Entendemos a pesquisa como atividade intelectual de caráter artesanal, devendo ser valorizada como um instrumento de desenvolvimento – científico, tecnológico, cultural, artístico, social e econômico - soberano do país e que não pode ser submetida a indicadores empregados na produção industrial ou no mercado. Essa perspectiva é particularmente importante na formação de Mestres e Doutores e na Pós-Graduação em geral. Alguns pontos centrais são:

  1. destinação orçamentária anual específica para a sustentação autônoma da pesquisa na USP;
  2. nenhum trabalho de pesquisa realizado na Universidade poderá ser submetido a contrato de segredo ou de não divulgação pública;
  3. entendemos que os profissionais de uma mesma área do saber devam se agrupar preferencialmente, mas não exclusivamente em Departamentos, entendidos como unidade mínima de divisão administrativa, definidos em bases puramente acadêmicas e científicas. Acreditamos que estas unidades sejam a instância adequada para tomar as decisões fundamentais de natureza acadêmica e científica, incluindo-se a definição de políticas de desenvolvimento e avaliação;
  4. concebemos a extensão como uma política institucional, baseada na identificação e busca de soluções para problemas sociais relevantes. Defendemos que a Universidade deva estimular a organização de grupos multidisciplinares para estudo e formulação de políticas públicas nas mais diversas áreas, como educação, saúde, transporte público, energia,entre outros, contribuindo, de maneira ativa e sistêmica, para o desenvolvimento social e econômico da sociedade que a financia. Propomos que seja estabelecida destinação orçamentária anual específica para a sustentação dessa atividade;
  5. defendemos que a avaliação do trabalho acadêmico deva ser feita pelos envolvidos no projeto, de forma crítica e pública. Esse procedimento deve ter precedência, para todos os efeitos acadêmicos, sobre qualquer procedimento externo ou centralizado de avaliação.

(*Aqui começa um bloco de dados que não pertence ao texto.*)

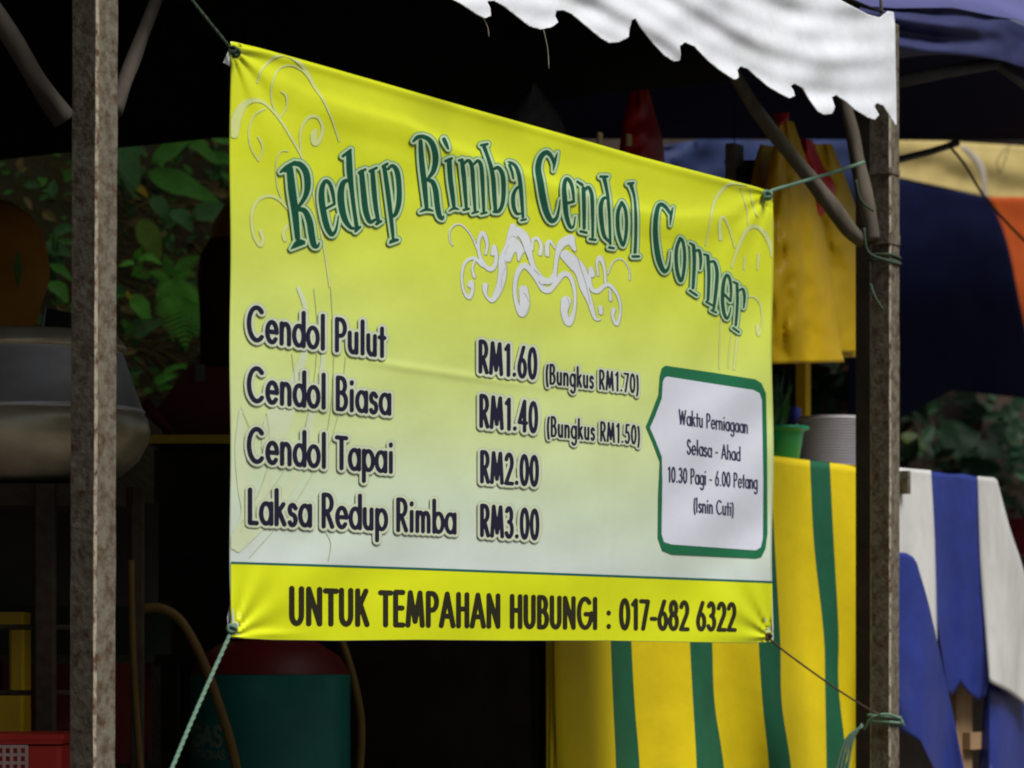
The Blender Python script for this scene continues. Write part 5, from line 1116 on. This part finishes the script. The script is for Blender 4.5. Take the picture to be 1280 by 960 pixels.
# fern
hp = hill_point(222, 430); fn = thing('fern', hp, 'bright green fern spreading over the bank beside the banner', 'fern'); d = hp.y - .16
crown = pd(218, 352, d)
fr_list = [((228, 352), (246, 420)), ((214, 352), (205, 410)), ((222, 348), (232, 436)), ((215, 345), (250, 320)), ((220, 345), (245, 345)), ((214, 350), (196, 372)), ((212, 345), (205, 318)), ((222, 350), (248, 380)), ((216, 350), (216, 425)), ((212, 350), (186, 340))]
for (a0, b0) in fr_list:
    A_ = pd(*a0, d); E_ = pd(*b0, d - .05); mb = MB(); n_ = 15; prev = None; dv = E_ - A_; L_ = dv.length; side = dv.normalized().cross(Vector((.3, -1, .4)).normalized()).normalized(); face = side.cross(dv.normalized())
    for i in range(n_ + 1):
        t_ = i / n_; p = A_ + dv * t_ + face * .10 * L_ * math.sin(math.pi * t_)
        ln = L_ * .30 * math.sin(math.pi * (0.12 + .88 * t_)) * (1 - .25 * t_) + .003
        for sg in (-1, 1):
            q = p + side * sg * ln + dv.normalized() * ln * .35 - face * ln * .2; w_ = dv.normalized() * L_ / n_ * .36
            mb.add([p - w_, p + w_, p.lerp(q, .6) + w_ * .8, q, p.lerp(q, .6) - w_ * .8], [(0, 1, 2, 3, 4)] if sg > 0 else [(4, 3, 2, 1, 0)])
    tube(mb, [A_, (A_ + E_) / 2 + face * .10 * L_, E_], .0012, 4, 3); mb.obj('frond', M['leaf_bright'], fn, False)
    st = MB(); tube(st, [hp, (hp + A_) / 2, A_], .002, 4, 2); st.obj('stem', M['leaf_dark'], fn)
# fallen leaf, dry litter, twigs
def litter(u, v, u1, v1, w_, m, label):
    hp = hill_point(u, v); d = hp.y - .05; a_ = pd(u, v, d); b_ = pd(u1, v1, d - .01); L_ = (b_ - a_).length
    me = leaf_mesh('fallen_leaf', L_, w_ / F * d, .1, 7, 1, m); o = bpy.data.objects.new('fallen_leaf', me); C.objects.link(o)
    x = (b_ - a_).normalized(); y = Vector((.3, -1, .5)).cross(x).normalized(); z = x.cross(y); o.matrix_world = Matrix.Translation(a_) @ Matrix((x, y, z)).transposed().to_4x4(); tag(o, label, 'leaf', 'fallen leaves on the bank')
litter(150, 364, 166, 372, 10, 'yellow_leaf', 'small yellow fallen leaf right beside the near post')
litter(170, 232, 186, 246, 12, 'yellow_leaf', 'orange brown fallen leaf under the dark heart shaped leaves')
litter(150, 384, 172, 392, 13, 'dry', 'pale dry fallen leaf below the yellow one')
litter(196, 288, 218, 302, 12, 'dry', 'pale dry fallen leaf in the middle of the bank')
litter(262, 268, 270, 282, 14, 'dry', 'round grey fallen leaf near the banner edge')
mb = MB(); rnd = random.Random(3)
for i in range(420):
    u = rnd.uniform(140, 300) if i % 3 else rnd.uniform(1000, 1290); v = rnd.uniform(230, 480) if i % 3 else rnd.uniform(430, 640)
    hp = hill_point(u, v) - Vector((0, .02, -.01)); L_ = rnd.uniform(.04, .16); an = rnd.uniform(-.9, .5)
    tube(mb, [hp, hp + Vector((math.cos(an) * L_ * .5, -.01, math.sin(an) * L_ * .5 + .006)), hp + Vector((math.cos(an) * L_, 0, math.sin(an) * L_))], rnd.uniform(.0008, .003), 4, 1)
ob = mb.obj('twig_litter', M['dry']); ob['kind'] = 'stuff'; ob['label'] = 'dry twigs and roots littering the bank'; ob['category'] = 'twigs'
mb = MB(); base_leaf = [(0, 0), (.35, .28), (.7, .22), (1, 0), (.7, -.22), (.35, -.28)]
def cover(n, urange, vrange, smin, smax, mi_w, rnd):
    for i in range(n):
        u = rnd.uniform(*urange); v = rnd.uniform(*vrange); hp = hill_point(u, v) - Vector((0, rnd.uniform(.0, .1), 0)); s_ = rnd.uniform(smin, smax)
        x = Vector((rnd.uniform(-1, 1), rnd.uniform(-.5, .2), rnd.uniform(-.6, .7))).normalized(); y = Vector((rnd.uniform(-.3, .6), -1, rnd.uniform(.1, .9))).cross(x).normalized()
        nz_ = x.cross(y)
        mb.add([hp + x * a_ * s_ + y * b_ * s_ - nz_ * (a_ * a_ * .2 + abs(b_) * -.25) * s_ for a_, b_ in base_leaf], [(0, 1, 2, 3), (0, 3, 4, 5)], rnd.choice(mi_w))
rnd = random.Random(5)
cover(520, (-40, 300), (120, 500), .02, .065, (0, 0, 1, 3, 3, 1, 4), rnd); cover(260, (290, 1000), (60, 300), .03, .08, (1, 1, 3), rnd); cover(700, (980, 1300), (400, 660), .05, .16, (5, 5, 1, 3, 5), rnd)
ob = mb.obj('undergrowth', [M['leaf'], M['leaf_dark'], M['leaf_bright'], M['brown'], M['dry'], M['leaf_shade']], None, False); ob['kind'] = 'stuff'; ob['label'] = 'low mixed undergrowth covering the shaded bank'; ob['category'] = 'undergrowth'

Tanto na Graduação, quanto na Pós-graduação, na Pesquisa e na Extensão, é central estimular a reflexão acerca de problemas substantivos, naturalmente inter e multidisciplinares, no lugar de priorizar resultados. Esse processo potencializará a criação de grupos inter e multidisciplinares, rompendo barreiras que, frequentemente, têm origem na preservação de “feudos” e esferas de influência e não no interesse do desenvolvimento acadêmico da instituição.

O pós-doutorado tem um papel importante na troca de experiências e na renovação de idéias e perspectivas, sendo central aumentar o fluxo de pós-doutores para a USP, estabelecendo programas espcíficos com essa finalidade.

IV. É importante catalizar na USP a perspectiva de integrar-se desenvolvimento do papel do Brasil na esfera geopolítica, contribuindo para a democratização do acesso e produção do saber e do exercício do poder politico, particularmente na América Latina e Central.

V. Entendemos que a decisão tomada pela USP de não participar do ENADE, tal como proposto, foi acertada. Por outro lado a USP pode, sem dúvida, contribuir para a construção de métodos avaliativos que possibilitem diagnóstico, realimentação positiva e aprimoramento das atividades acadêmicas nas universidades brasileirias, muito especialmente nas instituições privadas.